- **PROBLEM STATEMENT**
Print, exactly as they stand, the lines from the start of the listing to the line containing "PI = math.pi", inclusive.

- **DATA SECTION**
* * * * * * *
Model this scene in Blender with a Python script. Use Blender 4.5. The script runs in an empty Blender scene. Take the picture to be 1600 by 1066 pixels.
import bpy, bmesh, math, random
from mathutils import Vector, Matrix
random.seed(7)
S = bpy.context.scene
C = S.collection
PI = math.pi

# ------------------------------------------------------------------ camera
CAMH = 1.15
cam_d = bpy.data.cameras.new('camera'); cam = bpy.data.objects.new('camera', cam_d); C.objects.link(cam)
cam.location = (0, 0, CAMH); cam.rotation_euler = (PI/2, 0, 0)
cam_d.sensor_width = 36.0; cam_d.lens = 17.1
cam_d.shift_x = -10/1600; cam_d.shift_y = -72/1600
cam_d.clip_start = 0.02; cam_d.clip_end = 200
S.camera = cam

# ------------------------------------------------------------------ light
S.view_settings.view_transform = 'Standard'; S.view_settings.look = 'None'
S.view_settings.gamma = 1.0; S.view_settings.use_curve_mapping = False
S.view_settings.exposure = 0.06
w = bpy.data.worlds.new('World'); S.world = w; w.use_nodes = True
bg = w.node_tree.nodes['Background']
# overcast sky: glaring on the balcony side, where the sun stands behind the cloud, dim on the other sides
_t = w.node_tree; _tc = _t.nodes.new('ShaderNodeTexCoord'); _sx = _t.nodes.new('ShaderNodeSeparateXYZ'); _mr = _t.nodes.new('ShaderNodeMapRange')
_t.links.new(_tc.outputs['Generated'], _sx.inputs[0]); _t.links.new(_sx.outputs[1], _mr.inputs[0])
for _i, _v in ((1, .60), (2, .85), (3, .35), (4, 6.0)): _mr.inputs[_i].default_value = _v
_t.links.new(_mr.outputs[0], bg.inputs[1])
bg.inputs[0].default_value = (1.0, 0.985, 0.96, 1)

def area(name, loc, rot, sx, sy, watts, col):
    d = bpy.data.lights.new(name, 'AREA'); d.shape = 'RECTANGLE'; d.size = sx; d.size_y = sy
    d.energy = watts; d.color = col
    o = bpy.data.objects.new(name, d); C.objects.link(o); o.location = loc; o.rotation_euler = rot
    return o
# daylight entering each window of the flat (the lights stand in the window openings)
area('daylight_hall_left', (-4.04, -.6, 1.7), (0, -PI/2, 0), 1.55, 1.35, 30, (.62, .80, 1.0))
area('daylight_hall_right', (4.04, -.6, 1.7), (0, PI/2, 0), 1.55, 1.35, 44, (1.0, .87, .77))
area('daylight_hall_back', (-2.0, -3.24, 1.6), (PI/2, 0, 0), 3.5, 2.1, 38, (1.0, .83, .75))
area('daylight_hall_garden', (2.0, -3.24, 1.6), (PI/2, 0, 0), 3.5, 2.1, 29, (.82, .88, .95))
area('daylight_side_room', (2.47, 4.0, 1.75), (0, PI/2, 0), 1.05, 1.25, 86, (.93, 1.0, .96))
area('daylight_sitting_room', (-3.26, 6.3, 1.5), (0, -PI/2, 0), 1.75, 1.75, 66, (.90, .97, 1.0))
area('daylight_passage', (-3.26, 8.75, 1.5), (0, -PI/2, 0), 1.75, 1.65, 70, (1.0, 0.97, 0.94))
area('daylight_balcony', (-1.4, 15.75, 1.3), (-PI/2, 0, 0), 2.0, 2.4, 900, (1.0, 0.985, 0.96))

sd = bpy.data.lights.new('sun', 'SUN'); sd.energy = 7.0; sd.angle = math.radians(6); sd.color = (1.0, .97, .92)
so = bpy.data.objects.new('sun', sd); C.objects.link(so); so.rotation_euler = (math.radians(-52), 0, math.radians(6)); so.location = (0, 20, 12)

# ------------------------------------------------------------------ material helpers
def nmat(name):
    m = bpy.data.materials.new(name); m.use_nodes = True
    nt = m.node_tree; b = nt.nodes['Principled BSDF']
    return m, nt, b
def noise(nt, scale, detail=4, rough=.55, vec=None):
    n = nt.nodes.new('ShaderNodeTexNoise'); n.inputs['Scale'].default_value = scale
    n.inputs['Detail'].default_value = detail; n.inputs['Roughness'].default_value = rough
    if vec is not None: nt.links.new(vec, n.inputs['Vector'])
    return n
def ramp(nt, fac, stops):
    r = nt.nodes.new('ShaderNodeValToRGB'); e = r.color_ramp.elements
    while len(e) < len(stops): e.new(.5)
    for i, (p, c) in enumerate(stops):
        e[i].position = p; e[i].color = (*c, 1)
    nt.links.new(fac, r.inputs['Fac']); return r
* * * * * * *
- **ANSWER TO THE PROBLEM**
Model this scene in Blender with a Python script. Use Blender 4.5. The script runs in an empty Blender scene. Take the picture to be 1600 by 1066 pixels.
import bpy, bmesh, math, random
from mathutils import Vector, Matrix
random.seed(7)
S = bpy.context.scene
C = S.collection
PI = math.pi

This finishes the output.